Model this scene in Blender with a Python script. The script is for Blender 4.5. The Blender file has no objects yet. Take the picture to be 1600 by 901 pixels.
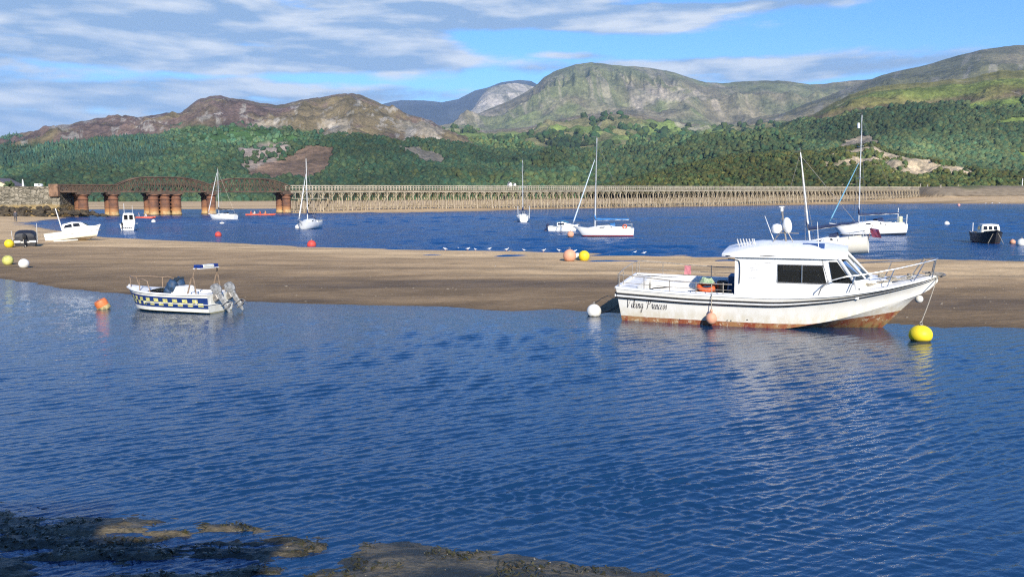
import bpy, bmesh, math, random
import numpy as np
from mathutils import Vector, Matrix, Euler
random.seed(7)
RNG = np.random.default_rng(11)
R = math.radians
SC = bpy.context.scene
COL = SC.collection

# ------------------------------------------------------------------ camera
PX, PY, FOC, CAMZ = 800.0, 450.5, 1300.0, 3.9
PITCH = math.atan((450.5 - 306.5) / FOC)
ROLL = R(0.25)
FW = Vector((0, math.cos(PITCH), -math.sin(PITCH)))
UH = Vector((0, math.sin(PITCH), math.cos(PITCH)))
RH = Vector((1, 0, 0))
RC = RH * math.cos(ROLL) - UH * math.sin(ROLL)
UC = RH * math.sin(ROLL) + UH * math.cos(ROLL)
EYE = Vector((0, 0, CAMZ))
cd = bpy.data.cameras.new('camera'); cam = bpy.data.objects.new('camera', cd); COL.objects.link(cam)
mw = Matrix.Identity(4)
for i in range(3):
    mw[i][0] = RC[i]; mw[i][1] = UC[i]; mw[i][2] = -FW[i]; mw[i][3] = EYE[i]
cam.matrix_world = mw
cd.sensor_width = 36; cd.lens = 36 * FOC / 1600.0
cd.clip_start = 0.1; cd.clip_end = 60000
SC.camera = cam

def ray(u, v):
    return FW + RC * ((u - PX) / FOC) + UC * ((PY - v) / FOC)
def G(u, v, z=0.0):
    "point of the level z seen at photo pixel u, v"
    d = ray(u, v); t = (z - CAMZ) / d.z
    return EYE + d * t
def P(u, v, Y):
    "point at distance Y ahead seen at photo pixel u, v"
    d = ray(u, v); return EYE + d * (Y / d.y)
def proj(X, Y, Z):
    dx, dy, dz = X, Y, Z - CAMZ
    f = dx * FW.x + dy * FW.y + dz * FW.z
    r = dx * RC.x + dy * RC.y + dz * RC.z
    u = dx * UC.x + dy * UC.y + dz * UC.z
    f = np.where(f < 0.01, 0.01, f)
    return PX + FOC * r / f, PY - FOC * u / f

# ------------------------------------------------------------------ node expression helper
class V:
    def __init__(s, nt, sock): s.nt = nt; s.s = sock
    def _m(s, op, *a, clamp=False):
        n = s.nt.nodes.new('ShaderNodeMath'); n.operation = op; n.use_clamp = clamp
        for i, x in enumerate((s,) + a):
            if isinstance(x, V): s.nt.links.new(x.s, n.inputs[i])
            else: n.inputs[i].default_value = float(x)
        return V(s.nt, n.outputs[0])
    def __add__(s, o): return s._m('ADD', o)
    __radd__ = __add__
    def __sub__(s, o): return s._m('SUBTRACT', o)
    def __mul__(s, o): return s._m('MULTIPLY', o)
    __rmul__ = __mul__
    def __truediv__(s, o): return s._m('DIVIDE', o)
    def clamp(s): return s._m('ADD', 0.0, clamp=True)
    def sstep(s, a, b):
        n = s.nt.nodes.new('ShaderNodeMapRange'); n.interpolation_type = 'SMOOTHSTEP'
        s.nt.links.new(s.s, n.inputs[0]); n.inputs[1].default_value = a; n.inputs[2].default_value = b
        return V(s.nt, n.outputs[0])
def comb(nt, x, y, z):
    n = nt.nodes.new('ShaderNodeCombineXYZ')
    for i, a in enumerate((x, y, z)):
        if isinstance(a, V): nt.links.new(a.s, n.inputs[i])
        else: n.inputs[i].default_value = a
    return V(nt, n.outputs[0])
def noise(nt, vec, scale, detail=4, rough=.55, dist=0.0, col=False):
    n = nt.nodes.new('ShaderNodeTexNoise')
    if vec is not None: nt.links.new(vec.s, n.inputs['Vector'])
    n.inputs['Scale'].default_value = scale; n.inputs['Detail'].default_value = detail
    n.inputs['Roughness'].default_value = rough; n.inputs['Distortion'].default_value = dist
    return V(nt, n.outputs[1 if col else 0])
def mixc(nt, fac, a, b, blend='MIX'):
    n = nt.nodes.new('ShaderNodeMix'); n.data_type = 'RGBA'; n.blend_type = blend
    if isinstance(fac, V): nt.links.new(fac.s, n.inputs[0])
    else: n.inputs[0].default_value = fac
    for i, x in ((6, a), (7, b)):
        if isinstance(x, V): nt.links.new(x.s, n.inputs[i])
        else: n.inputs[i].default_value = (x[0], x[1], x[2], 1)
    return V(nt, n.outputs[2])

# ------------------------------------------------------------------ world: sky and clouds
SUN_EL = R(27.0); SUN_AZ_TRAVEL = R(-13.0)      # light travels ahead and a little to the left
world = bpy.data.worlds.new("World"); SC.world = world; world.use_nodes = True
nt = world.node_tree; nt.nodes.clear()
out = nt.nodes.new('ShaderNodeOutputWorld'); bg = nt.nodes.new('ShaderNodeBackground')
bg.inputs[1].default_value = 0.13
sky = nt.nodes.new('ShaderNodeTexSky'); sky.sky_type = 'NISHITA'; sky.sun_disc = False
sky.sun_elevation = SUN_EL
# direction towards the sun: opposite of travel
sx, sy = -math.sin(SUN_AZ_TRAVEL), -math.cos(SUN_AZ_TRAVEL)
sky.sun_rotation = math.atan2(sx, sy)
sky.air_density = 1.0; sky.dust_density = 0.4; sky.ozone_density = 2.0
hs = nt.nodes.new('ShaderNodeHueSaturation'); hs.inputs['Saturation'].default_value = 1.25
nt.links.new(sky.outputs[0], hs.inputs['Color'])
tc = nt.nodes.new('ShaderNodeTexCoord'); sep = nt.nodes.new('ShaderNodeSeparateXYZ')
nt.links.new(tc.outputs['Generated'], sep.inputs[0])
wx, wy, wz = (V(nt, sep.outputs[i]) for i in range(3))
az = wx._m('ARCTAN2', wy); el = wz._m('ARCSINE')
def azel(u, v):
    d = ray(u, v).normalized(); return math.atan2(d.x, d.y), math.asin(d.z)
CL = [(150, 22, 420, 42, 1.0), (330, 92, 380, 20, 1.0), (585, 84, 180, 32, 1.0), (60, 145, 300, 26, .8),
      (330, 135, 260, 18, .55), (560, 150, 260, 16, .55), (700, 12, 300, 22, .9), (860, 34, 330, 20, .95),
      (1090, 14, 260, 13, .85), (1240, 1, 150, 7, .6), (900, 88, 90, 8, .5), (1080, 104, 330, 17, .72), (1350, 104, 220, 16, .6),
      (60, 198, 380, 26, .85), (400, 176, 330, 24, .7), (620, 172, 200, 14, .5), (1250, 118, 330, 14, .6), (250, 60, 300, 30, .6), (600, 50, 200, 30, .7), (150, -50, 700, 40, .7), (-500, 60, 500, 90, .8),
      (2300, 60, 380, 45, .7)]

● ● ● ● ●

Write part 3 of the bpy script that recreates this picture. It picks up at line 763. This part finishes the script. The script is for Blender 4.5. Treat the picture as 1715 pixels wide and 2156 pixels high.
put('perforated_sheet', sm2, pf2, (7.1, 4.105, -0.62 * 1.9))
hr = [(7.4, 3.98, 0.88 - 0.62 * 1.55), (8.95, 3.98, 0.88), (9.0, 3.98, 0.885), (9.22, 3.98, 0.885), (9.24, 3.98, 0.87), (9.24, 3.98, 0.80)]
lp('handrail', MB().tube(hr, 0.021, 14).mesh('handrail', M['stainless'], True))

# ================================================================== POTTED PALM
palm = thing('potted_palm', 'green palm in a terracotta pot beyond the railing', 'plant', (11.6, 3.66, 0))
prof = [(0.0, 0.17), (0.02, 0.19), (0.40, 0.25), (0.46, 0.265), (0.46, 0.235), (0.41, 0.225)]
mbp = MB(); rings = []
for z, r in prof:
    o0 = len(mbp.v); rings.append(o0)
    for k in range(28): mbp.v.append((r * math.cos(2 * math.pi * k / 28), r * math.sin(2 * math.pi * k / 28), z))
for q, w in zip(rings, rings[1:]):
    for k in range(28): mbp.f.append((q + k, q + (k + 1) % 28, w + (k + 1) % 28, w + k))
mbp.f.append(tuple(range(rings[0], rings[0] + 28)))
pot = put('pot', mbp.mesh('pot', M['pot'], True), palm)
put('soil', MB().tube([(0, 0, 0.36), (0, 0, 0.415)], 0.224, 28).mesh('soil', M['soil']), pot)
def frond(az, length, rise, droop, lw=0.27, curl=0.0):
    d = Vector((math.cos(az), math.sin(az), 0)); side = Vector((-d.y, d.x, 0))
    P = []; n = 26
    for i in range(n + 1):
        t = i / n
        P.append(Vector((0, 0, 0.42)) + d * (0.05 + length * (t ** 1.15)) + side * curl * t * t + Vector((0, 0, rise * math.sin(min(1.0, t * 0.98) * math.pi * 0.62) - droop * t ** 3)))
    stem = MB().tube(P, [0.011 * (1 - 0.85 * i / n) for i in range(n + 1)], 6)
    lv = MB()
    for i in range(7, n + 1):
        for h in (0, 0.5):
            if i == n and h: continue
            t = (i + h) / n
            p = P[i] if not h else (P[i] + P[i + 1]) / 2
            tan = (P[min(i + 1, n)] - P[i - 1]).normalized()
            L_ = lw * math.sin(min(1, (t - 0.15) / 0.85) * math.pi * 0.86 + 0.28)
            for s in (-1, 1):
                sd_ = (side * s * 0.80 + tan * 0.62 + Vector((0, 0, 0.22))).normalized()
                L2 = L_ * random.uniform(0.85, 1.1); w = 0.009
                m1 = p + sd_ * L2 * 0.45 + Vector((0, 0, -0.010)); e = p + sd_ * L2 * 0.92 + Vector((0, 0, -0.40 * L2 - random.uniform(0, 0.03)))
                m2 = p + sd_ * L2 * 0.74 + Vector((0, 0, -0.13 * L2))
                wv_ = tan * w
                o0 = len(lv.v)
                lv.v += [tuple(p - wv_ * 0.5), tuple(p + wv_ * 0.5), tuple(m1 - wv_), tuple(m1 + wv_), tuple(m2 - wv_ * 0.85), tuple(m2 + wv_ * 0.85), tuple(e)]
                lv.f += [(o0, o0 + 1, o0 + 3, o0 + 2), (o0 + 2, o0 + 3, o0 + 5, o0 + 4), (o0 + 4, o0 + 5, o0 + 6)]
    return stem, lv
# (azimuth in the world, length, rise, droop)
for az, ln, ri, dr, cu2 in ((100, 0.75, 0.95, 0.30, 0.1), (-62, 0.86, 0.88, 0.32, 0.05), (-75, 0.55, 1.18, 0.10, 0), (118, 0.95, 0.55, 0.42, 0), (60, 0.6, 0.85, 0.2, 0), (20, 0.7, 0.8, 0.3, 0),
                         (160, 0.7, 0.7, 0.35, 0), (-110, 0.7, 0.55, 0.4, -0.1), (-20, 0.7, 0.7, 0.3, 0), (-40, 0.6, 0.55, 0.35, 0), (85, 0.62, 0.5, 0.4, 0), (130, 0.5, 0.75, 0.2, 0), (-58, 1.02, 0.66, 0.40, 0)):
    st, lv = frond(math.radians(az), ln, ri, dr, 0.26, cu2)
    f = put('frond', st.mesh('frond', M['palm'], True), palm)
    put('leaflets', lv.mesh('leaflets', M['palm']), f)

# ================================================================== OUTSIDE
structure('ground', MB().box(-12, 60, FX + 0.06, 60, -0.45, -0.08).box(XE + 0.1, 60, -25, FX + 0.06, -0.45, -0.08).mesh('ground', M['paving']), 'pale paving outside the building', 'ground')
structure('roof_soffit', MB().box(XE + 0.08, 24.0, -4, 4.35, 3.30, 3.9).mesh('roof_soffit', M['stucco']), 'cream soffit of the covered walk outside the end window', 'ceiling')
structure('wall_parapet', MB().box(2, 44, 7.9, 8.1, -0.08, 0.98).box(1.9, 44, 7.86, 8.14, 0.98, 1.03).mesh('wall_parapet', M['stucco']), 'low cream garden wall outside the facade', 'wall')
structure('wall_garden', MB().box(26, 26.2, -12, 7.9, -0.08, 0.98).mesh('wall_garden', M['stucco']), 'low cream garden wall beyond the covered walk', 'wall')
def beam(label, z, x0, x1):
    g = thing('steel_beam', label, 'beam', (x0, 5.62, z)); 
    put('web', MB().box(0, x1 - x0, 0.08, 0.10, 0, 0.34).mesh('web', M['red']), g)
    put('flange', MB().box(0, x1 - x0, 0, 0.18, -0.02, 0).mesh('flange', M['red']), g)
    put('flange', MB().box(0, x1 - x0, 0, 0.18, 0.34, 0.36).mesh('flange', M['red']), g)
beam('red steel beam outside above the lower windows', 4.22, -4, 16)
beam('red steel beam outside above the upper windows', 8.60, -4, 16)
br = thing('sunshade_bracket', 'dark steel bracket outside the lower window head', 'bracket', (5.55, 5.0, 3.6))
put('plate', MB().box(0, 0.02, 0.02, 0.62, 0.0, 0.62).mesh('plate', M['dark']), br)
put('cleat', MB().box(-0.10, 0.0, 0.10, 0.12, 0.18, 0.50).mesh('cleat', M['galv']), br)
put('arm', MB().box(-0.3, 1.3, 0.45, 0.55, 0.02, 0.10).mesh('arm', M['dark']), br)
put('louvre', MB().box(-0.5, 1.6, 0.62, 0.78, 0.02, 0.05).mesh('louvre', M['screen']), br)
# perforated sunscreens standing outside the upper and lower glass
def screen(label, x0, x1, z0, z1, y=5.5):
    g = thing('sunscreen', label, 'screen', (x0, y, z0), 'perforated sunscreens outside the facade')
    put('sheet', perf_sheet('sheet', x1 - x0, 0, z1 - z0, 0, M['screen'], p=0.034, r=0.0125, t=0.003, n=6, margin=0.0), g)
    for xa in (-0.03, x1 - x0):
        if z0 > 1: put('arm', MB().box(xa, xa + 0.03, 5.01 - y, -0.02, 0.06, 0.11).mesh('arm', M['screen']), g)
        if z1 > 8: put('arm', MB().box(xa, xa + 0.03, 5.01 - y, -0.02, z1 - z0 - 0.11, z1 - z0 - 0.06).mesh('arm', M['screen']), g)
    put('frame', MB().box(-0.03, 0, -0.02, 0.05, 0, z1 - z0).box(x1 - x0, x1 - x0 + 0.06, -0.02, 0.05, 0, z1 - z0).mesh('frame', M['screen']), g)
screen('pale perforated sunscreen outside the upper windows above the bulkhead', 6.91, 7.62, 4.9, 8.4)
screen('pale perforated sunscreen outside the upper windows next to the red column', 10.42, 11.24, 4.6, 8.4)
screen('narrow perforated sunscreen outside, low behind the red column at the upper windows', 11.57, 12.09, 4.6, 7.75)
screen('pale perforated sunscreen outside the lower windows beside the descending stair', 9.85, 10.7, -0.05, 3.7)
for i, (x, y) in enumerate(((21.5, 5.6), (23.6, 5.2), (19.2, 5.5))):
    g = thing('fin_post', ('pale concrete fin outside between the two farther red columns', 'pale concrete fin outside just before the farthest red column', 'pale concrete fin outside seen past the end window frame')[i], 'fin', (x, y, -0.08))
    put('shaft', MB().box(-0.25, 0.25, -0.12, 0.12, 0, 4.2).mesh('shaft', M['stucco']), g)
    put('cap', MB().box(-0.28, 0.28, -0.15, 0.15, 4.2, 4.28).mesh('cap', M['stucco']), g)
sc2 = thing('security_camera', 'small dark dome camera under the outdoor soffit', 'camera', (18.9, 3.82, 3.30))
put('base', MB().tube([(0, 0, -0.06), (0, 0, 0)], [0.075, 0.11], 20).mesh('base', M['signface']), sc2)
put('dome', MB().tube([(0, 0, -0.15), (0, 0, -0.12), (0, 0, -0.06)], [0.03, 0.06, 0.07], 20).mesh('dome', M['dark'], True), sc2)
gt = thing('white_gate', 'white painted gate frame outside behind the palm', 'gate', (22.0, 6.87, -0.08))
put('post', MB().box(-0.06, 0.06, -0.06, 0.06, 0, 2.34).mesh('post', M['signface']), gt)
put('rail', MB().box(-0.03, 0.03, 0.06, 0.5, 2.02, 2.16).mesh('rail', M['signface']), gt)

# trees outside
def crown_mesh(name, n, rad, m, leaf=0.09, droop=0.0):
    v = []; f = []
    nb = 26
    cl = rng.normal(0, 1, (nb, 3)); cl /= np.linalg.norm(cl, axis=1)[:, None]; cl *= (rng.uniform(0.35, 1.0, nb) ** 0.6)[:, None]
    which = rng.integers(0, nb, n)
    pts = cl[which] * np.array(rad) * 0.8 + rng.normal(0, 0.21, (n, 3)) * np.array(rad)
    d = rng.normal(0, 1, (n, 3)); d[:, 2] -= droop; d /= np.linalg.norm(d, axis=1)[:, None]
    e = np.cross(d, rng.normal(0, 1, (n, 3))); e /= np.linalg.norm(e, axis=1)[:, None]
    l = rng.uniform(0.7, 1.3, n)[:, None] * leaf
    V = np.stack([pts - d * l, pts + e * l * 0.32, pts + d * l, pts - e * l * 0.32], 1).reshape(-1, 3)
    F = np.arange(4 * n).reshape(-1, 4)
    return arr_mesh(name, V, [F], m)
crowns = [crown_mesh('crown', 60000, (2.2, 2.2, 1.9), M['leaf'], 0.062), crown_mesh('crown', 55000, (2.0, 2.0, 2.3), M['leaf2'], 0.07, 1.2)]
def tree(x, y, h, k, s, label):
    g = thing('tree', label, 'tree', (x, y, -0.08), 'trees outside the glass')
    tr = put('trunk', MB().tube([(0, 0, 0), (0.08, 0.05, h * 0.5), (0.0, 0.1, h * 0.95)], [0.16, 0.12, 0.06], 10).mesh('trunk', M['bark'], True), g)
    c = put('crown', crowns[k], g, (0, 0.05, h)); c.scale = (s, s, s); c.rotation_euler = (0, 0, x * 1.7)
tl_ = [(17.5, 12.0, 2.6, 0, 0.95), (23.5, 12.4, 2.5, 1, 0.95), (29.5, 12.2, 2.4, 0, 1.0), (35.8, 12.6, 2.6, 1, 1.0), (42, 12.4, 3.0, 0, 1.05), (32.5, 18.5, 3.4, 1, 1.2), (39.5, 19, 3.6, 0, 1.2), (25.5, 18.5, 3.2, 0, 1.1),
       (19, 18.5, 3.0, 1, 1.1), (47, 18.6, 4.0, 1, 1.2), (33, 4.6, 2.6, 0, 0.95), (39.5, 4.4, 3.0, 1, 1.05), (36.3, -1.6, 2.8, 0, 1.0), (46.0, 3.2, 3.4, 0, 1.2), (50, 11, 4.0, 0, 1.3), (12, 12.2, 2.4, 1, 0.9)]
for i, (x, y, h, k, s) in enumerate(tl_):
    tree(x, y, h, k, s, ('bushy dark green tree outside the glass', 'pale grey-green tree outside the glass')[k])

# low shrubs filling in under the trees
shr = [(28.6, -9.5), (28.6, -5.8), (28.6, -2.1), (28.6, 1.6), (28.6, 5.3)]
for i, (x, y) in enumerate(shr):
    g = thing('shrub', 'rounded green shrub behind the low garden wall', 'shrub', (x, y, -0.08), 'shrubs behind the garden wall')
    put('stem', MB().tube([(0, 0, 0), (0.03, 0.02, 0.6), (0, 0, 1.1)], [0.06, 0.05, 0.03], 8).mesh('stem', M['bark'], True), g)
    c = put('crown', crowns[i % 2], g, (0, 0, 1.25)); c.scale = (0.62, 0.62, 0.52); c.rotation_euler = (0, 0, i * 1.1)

● ● ● ● ●

Return only the part of the records above that opens with the line containing "Write part 3" and closes with the line containing "14).mesh('handrail', M['stainless'], True))", ends included.

Write part 3 of the bpy script that recreates this picture. It picks up at line 763. This part finishes the script. The script is for Blender 4.5. Treat the picture as 1715 pixels wide and 2156 pixels high.
put('perforated_sheet', sm2, pf2, (7.1, 4.105, -0.62 * 1.9))
hr = [(7.4, 3.98, 0.88 - 0.62 * 1.55), (8.95, 3.98, 0.88), (9.0, 3.98, 0.885), (9.22, 3.98, 0.885), (9.24, 3.98, 0.87), (9.24, 3.98, 0.80)]
lp('handrail', MB().tube(hr, 0.021, 14).mesh('handrail', M['stainless'], True))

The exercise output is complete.